Reproduce each line of the listing exactly.

■ **The records**
____

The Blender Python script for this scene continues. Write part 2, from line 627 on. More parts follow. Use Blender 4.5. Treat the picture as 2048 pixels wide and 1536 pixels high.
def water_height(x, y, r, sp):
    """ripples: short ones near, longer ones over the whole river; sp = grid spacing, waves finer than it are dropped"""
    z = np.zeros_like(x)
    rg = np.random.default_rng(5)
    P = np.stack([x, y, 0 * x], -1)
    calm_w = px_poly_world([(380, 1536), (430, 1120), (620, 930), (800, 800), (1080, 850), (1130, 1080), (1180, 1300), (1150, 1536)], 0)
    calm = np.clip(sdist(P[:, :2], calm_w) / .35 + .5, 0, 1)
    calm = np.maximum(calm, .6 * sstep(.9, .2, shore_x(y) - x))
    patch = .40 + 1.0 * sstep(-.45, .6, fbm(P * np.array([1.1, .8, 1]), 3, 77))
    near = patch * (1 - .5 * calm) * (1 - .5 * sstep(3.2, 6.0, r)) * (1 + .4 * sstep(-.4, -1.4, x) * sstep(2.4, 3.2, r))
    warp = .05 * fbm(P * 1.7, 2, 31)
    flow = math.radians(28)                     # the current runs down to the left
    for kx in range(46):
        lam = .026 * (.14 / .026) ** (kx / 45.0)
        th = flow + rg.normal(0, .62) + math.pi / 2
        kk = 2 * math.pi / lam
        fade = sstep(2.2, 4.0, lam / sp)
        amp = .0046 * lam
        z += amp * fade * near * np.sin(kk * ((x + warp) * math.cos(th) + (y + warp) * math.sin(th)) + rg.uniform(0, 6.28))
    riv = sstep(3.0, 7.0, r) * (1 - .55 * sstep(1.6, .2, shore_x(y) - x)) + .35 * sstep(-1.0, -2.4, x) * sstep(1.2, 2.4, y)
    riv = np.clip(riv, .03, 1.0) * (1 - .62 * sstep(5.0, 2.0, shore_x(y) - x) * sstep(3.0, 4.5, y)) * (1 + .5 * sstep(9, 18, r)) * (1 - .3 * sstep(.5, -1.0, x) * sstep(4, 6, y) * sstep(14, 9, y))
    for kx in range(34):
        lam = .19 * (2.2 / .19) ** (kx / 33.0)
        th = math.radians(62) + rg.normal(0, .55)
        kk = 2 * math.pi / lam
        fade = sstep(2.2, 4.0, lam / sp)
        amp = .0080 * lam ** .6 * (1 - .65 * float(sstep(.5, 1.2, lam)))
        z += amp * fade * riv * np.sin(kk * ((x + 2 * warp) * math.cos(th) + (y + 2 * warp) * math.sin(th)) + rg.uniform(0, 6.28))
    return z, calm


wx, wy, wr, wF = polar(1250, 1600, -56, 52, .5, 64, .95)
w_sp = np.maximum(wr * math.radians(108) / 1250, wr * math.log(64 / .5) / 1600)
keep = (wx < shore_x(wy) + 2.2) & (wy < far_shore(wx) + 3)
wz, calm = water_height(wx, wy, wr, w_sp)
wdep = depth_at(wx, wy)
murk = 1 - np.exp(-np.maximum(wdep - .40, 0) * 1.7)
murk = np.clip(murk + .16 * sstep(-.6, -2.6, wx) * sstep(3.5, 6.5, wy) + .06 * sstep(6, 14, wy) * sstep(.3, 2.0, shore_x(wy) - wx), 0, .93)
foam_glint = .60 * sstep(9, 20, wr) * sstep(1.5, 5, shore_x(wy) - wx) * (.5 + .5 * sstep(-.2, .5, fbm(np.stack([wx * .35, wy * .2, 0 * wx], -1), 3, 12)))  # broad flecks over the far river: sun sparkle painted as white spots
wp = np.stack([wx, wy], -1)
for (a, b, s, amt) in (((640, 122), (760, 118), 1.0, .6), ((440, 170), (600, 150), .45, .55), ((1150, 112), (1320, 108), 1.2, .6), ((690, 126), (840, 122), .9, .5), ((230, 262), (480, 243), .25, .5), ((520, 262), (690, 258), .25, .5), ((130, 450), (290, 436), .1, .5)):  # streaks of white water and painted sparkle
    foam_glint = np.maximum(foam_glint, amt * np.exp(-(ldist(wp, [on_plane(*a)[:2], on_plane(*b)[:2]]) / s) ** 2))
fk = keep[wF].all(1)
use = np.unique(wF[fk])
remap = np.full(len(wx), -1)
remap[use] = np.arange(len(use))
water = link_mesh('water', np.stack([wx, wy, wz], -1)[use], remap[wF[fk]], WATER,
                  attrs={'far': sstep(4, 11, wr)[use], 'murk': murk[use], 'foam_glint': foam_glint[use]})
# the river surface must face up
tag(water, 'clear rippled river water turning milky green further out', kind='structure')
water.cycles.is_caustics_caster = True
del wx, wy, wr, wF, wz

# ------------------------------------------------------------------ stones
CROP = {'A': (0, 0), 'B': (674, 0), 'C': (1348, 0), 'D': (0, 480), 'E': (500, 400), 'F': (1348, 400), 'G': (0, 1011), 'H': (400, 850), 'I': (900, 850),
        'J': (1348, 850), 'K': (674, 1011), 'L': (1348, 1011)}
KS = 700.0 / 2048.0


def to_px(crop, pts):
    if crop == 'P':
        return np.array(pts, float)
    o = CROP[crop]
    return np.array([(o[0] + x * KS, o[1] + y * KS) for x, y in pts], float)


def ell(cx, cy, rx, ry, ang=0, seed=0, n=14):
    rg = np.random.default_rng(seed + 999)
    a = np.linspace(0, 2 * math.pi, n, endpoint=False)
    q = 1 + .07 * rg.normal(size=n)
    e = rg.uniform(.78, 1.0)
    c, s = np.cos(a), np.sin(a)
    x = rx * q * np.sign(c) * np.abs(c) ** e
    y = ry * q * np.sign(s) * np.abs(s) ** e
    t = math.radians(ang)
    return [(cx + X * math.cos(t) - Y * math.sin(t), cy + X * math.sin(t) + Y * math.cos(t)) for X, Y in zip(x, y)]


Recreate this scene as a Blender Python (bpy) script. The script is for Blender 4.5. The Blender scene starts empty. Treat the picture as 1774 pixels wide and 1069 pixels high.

____

■ **Answer to this task**
The Blender Python script for this scene continues. Write part 2, from line 627 on. More parts follow. Use Blender 4.5. Treat the picture as 2048 pixels wide and 1536 pixels high.
def water_height(x, y, r, sp):
    """ripples: short ones near, longer ones over the whole river; sp = grid spacing, waves finer than it are dropped"""
    z = np.zeros_like(x)
    rg = np.random.default_rng(5)
    P = np.stack([x, y, 0 * x], -1)
    calm_w = px_poly_world([(380, 1536), (430, 1120), (620, 930), (800, 800), (1080, 850), (1130, 1080), (1180, 1300), (1150, 1536)], 0)
    calm = np.clip(sdist(P[:, :2], calm_w) / .35 + .5, 0, 1)
    calm = np.maximum(calm, .6 * sstep(.9, .2, shore_x(y) - x))
    patch = .40 + 1.0 * sstep(-.45, .6, fbm(P * np.array([1.1, .8, 1]), 3, 77))
    near = patch * (1 - .5 * calm) * (1 - .5 * sstep(3.2, 6.0, r)) * (1 + .4 * sstep(-.4, -1.4, x) * sstep(2.4, 3.2, r))
    warp = .05 * fbm(P * 1.7, 2, 31)
    flow = math.radians(28)                     # the current runs down to the left
    for kx in range(46):
        lam = .026 * (.14 / .026) ** (kx / 45.0)
        th = flow + rg.normal(0, .62) + math.pi / 2
        kk = 2 * math.pi / lam
        fade = sstep(2.2, 4.0, lam / sp)
        amp = .0046 * lam
        z += amp * fade * near * np.sin(kk * ((x + warp) * math.cos(th) + (y + warp) * math.sin(th)) + rg.uniform(0, 6.28))
    riv = sstep(3.0, 7.0, r) * (1 - .55 * sstep(1.6, .2, shore_x(y) - x)) + .35 * sstep(-1.0, -2.4, x) * sstep(1.2, 2.4, y)
    riv = np.clip(riv, .03, 1.0) * (1 - .62 * sstep(5.0, 2.0, shore_x(y) - x) * sstep(3.0, 4.5, y)) * (1 + .5 * sstep(9, 18, r)) * (1 - .3 * sstep(.5, -1.0, x) * sstep(4, 6, y) * sstep(14, 9, y))
    for kx in range(34):
        lam = .19 * (2.2 / .19) ** (kx / 33.0)
        th = math.radians(62) + rg.normal(0, .55)
        kk = 2 * math.pi / lam
        fade = sstep(2.2, 4.0, lam / sp)
        amp = .0080 * lam ** .6 * (1 - .65 * float(sstep(.5, 1.2, lam)))
        z += amp * fade * riv * np.sin(kk * ((x + 2 * warp) * math.cos(th) + (y + 2 * warp) * math.sin(th)) + rg.uniform(0, 6.28))
    return z, calm


wx, wy, wr, wF = polar(1250, 1600, -56, 52, .5, 64, .95)
w_sp = np.maximum(wr * math.radians(108) / 1250, wr * math.log(64 / .5) / 1600)
keep = (wx < shore_x(wy) + 2.2) & (wy < far_shore(wx) + 3)
wz, calm = water_height(wx, wy, wr, w_sp)
wdep = depth_at(wx, wy)
murk = 1 - np.exp(-np.maximum(wdep - .40, 0) * 1.7)
murk = np.clip(murk + .16 * sstep(-.6, -2.6, wx) * sstep(3.5, 6.5, wy) + .06 * sstep(6, 14, wy) * sstep(.3, 2.0, shore_x(wy) - wx), 0, .93)
foam_glint = .60 * sstep(9, 20, wr) * sstep(1.5, 5, shore_x(wy) - wx) * (.5 + .5 * sstep(-.2, .5, fbm(np.stack([wx * .35, wy * .2, 0 * wx], -1), 3, 12)))  # broad flecks over the far river: sun sparkle painted as white spots
wp = np.stack([wx, wy], -1)
for (a, b, s, amt) in (((640, 122), (760, 118), 1.0, .6), ((440, 170), (600, 150), .45, .55), ((1150, 112), (1320, 108), 1.2, .6), ((690, 126), (840, 122), .9, .5), ((230, 262), (480, 243), .25, .5), ((520, 262), (690, 258), .25, .5), ((130, 450), (290, 436), .1, .5)):  # streaks of white water and painted sparkle
    foam_glint = np.maximum(foam_glint, amt * np.exp(-(ldist(wp, [on_plane(*a)[:2], on_plane(*b)[:2]]) / s) ** 2))
fk = keep[wF].all(1)
use = np.unique(wF[fk])
remap = np.full(len(wx), -1)
remap[use] = np.arange(len(use))
water = link_mesh('water', np.stack([wx, wy, wz], -1)[use], remap[wF[fk]], WATER,
                  attrs={'far': sstep(4, 11, wr)[use], 'murk': murk[use], 'foam_glint': foam_glint[use]})
# the river surface must face up
tag(water, 'clear rippled river water turning milky green further out', kind='structure')
water.cycles.is_caustics_caster = True
del wx, wy, wr, wF, wz

# ------------------------------------------------------------------ stones
CROP = {'A': (0, 0), 'B': (674, 0), 'C': (1348, 0), 'D': (0, 480), 'E': (500, 400), 'F': (1348, 400), 'G': (0, 1011), 'H': (400, 850), 'I': (900, 850),
        'J': (1348, 850), 'K': (674, 1011), 'L': (1348, 1011)}
KS = 700.0 / 2048.0


def to_px(crop, pts):
    if crop == 'P':
        return np.array(pts, float)
    o = CROP[crop]
    return np.array([(o[0] + x * KS, o[1] + y * KS) for x, y in pts], float)


def ell(cx, cy, rx, ry, ang=0, seed=0, n=14):
    rg = np.random.default_rng(seed + 999)
    a = np.linspace(0, 2 * math.pi, n, endpoint=False)
    q = 1 + .07 * rg.normal(size=n)
    e = rg.uniform(.78, 1.0)
    c, s = np.cos(a), np.sin(a)
    x = rx * q * np.sign(c) * np.abs(c) ** e
    y = ry * q * np.sign(s) * np.abs(s) ** e
    t = math.radians(ang)
    return [(cx + X * math.cos(t) - Y * math.sin(t), cy + X * math.sin(t) + Y * math.cos(t)) for X, Y in zip(x, y)]


Recreate this scene as a Blender Python (bpy) script. The script is for Blender 4.5. The Blender scene starts empty. Treat the picture as 1774 pixels wide and 1069 pixels high.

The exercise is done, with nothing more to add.